Conforme o Estadão revelou, o governo usou o Ministério da Saúde para liberar verbas sob critérios políticos, repassando dinheiro de cirurgias e exames para cidades sem capacidade de realizar esses procedimentos. O descontrole aconteceu no orçamento controlado pelo próprio ministério, e não no carimbado como emendas parlamentares, mas que mesmo assim foi usado para atender indicações políticas.
Lula exalta articulação política e faz a aceno a deputados
Nesta quarta-feira, 1, o presidente Lula participou de um ato do 1º de Maio em São Paulo. No discurso, Lula fez acenos ao Congresso e enalteceu a articulação política do governo com os parlamentares, rebatendo o entendimento de que haveria uma crise entre o Executivo e o Legislativo.
Lula puxou o ministro das Relações Institucionais, Alexandre Padilha, e disse que ele tem o cargo “mais difícil” do governo, que é conversar com os deputados e senadores. Padilha é responsável pela articulação envolvendo as emendas parlamentares e tem forte influência no Ministério da Saúde, chefiado pela ministra Nísia Trindade, de quem é padrinho no cargo.
“Nós fizemos alianças para governar e até hoje todos os projetos que nós mandamos para o Congresso foram aprovados de acordo com os interesses que o governo queria. E isso por competência dos ministros, por competência dos deputados, que aprenderam a conversar ao invés de se odiarem”, afirmou Lula durante o ato.
Governo bate recorde emendas em um único dia
Até o dia 30 de abril, o governo Lula liberou (empenhou) R$ 13,9 bilhões em emendas parlamentares, dos quais R$ 12,8 bilhões foram destinados às custas do Ministério da Saúde. Metade das emendas individuais precisa ser obrigatoriamente vinculada a ações e serviços públicos de saúde, o que aumenta a importância da pasta nas negociações. O valor total do ano deve aumentar ainda mais com a liberação das emendas Pix, estas sem transparência e sem vinculação com nenhuma política pública, e de outros recursos.

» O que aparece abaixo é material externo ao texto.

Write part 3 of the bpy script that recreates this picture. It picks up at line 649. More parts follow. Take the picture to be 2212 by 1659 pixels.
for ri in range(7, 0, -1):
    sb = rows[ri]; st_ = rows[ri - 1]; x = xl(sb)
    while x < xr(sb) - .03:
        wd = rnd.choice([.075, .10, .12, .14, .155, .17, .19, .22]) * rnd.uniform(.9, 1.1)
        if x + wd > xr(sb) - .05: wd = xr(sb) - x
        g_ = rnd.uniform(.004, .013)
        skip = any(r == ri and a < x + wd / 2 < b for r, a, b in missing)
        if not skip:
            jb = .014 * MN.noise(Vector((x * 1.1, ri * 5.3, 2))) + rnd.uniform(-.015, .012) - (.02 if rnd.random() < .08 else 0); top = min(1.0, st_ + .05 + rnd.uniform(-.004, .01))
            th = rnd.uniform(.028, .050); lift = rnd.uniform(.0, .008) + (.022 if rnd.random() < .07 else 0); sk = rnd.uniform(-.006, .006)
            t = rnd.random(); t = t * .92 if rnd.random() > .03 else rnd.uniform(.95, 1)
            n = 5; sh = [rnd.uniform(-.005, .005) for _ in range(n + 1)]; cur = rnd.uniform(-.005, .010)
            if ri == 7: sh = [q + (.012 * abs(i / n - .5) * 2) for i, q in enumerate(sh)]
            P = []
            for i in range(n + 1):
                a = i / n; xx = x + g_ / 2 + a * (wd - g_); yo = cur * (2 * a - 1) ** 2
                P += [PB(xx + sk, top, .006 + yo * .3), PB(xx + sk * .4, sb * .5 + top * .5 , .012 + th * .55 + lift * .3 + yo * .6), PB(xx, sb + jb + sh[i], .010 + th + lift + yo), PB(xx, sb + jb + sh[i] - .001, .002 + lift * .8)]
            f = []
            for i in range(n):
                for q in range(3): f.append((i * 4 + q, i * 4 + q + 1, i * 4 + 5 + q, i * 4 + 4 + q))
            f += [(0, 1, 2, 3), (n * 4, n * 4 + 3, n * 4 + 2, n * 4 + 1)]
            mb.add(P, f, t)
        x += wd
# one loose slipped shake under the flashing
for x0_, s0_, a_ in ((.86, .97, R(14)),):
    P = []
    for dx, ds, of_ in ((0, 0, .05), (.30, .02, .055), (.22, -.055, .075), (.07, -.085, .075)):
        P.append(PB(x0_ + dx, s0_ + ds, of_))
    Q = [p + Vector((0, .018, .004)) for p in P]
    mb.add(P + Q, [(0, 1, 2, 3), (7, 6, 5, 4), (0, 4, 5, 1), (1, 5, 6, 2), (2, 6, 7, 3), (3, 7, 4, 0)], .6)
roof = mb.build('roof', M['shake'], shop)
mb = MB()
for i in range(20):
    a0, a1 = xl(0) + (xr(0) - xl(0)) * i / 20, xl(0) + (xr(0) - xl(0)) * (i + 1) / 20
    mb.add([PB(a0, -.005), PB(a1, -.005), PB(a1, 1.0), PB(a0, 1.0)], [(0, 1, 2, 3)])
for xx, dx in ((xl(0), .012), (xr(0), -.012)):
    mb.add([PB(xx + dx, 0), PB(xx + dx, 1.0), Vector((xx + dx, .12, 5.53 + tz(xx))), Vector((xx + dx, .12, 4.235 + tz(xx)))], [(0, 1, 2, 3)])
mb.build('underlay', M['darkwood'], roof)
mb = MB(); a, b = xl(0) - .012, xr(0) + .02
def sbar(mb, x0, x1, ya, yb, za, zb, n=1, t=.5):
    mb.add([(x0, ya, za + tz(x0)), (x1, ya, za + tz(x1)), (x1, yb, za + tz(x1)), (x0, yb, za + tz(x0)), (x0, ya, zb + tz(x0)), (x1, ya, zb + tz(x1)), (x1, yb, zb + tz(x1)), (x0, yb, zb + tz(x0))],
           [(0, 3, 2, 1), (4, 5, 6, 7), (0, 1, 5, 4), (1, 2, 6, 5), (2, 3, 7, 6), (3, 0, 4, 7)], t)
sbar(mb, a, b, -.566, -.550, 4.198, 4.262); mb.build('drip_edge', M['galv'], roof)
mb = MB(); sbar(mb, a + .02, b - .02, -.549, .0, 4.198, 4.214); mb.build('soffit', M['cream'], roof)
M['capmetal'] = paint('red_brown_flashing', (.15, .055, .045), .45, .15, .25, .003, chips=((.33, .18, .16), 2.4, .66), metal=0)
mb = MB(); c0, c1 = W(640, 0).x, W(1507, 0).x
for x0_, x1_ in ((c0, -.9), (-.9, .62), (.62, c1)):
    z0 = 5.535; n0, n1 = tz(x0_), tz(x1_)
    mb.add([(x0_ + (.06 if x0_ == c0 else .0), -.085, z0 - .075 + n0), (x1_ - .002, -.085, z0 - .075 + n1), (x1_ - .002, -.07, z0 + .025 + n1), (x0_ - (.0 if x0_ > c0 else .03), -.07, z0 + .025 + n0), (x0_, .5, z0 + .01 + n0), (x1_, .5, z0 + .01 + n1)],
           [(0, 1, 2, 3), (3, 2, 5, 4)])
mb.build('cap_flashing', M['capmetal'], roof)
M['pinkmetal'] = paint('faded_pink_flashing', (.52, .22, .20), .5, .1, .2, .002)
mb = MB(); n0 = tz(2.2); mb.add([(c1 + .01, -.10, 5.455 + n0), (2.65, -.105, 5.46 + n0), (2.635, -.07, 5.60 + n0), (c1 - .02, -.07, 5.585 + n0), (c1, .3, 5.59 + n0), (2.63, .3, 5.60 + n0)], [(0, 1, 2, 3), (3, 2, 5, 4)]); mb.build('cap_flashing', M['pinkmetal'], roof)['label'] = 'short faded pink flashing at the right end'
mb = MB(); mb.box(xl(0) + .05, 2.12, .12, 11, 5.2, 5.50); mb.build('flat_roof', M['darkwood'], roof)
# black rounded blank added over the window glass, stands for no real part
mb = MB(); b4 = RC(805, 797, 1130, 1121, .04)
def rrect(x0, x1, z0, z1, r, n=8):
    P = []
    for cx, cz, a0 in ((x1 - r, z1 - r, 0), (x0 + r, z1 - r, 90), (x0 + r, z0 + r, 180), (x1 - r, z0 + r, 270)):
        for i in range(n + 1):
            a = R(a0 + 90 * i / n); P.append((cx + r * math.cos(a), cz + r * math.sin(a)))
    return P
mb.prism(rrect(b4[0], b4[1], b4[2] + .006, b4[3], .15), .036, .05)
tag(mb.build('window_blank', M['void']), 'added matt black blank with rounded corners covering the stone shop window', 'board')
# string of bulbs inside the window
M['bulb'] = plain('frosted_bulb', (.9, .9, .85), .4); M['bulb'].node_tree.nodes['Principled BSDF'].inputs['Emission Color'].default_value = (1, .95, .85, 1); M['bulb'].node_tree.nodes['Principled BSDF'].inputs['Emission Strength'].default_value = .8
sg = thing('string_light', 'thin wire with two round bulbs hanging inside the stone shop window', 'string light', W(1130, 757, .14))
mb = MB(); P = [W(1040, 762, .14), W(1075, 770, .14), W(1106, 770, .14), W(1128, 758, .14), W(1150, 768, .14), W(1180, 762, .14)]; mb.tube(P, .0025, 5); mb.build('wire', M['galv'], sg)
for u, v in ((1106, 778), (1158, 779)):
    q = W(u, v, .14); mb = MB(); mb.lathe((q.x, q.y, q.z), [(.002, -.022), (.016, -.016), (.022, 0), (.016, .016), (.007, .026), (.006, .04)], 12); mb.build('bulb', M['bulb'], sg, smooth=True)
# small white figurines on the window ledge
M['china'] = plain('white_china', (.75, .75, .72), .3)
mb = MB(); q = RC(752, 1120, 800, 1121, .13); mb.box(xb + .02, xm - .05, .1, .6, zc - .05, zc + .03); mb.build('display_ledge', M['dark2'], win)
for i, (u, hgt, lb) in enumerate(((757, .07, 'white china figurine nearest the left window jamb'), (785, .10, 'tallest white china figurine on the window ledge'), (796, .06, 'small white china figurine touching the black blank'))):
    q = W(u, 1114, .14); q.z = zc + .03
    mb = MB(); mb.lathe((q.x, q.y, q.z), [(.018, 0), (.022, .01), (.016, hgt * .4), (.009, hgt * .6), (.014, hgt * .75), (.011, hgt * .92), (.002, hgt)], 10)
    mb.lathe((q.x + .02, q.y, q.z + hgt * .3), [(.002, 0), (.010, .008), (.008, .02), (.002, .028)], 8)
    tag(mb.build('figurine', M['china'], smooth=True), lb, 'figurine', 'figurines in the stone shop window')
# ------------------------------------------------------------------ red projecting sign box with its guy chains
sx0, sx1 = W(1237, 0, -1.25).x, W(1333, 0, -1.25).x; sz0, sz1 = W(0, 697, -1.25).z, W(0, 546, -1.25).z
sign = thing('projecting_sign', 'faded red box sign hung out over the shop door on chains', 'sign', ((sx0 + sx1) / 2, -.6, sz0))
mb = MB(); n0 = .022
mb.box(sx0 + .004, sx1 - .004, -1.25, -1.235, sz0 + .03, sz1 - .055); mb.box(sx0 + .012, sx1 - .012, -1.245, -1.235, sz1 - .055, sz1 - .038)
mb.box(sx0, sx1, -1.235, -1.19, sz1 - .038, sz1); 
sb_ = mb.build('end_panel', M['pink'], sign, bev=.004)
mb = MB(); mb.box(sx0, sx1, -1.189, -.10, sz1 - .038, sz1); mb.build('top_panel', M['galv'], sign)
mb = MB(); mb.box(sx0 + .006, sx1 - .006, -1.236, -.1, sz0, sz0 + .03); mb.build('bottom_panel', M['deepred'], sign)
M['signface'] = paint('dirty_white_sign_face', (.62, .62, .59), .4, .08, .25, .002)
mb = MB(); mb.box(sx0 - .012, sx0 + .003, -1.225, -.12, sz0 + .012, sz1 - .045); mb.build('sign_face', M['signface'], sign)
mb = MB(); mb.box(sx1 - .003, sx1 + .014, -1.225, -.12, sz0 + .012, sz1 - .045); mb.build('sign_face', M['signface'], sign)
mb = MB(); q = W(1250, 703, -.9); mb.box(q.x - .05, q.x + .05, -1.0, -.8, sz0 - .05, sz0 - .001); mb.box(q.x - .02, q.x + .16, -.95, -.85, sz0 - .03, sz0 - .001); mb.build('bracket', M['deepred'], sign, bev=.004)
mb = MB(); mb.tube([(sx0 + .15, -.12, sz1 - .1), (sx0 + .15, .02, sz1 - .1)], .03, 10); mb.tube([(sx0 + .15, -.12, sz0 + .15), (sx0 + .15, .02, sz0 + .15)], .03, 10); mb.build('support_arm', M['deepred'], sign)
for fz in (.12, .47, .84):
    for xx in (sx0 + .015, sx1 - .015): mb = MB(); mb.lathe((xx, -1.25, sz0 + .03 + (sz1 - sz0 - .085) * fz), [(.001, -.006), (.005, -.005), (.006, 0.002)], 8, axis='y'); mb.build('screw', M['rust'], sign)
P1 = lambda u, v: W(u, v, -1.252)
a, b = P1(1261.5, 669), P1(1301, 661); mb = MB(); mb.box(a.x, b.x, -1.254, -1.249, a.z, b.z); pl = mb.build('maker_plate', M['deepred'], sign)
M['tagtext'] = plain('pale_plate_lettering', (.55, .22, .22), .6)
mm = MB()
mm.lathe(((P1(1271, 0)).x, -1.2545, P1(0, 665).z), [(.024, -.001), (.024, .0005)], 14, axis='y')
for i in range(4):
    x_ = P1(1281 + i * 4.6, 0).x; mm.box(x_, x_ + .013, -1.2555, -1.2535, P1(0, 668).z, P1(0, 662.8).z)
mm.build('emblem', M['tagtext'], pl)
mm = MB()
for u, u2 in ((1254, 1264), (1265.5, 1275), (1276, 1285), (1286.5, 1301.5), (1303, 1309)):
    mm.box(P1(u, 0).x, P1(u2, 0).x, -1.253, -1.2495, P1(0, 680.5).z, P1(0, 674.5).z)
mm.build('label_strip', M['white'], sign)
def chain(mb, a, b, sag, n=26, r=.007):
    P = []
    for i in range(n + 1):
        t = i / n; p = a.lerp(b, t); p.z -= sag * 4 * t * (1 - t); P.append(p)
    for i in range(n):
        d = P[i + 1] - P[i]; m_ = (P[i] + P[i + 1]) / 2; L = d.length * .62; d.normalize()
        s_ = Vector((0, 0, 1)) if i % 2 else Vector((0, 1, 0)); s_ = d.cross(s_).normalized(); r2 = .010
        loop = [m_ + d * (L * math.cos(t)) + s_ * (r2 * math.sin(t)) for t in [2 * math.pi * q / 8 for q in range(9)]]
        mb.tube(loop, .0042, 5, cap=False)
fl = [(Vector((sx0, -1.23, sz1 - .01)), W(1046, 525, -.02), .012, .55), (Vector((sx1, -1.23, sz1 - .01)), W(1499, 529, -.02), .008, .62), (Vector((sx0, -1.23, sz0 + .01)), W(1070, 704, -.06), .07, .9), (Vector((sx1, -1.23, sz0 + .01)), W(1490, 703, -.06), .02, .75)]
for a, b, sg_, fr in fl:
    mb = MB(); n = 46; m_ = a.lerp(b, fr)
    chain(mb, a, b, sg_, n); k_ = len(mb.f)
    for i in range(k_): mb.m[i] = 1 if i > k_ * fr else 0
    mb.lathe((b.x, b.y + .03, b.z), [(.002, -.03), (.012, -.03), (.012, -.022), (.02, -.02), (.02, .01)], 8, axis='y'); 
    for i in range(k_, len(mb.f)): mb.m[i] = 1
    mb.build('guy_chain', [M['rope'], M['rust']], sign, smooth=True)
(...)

Só na terça-feira, 30, o governo liberou R$ 4,9 bilhões em emendas, um valor recorde para um único dia. A destinação ocorreu após uma série de pressões de parlamentares por dinheiro antes das eleições municipais. Neste ano, a lei eleitoral proíbe o pagamento de emendas três meses antes da eleição, período conhecido como defeso eleitoral, que começa no dia 6 de julho. O empenho abre caminho para o repasse ocorrer antes desse período, atendendo prefeitos apadrinhados pelos congressistas.
A semana começou ruim para o Planalto no Congresso, após a decisão do ministro Cristiano Zanin, do Supremo Tribunal Federal (STF), de suspender a desoneração da folha salarial de 17 setores da economia brasileira e de municípios, contrariando o Congresso. O governo entrou em campo para prometer uma negociação envolvendo a medida e para evitar um apagão na pauta de interesse do Executivo no Congresso, liberando emendas na mesma semana.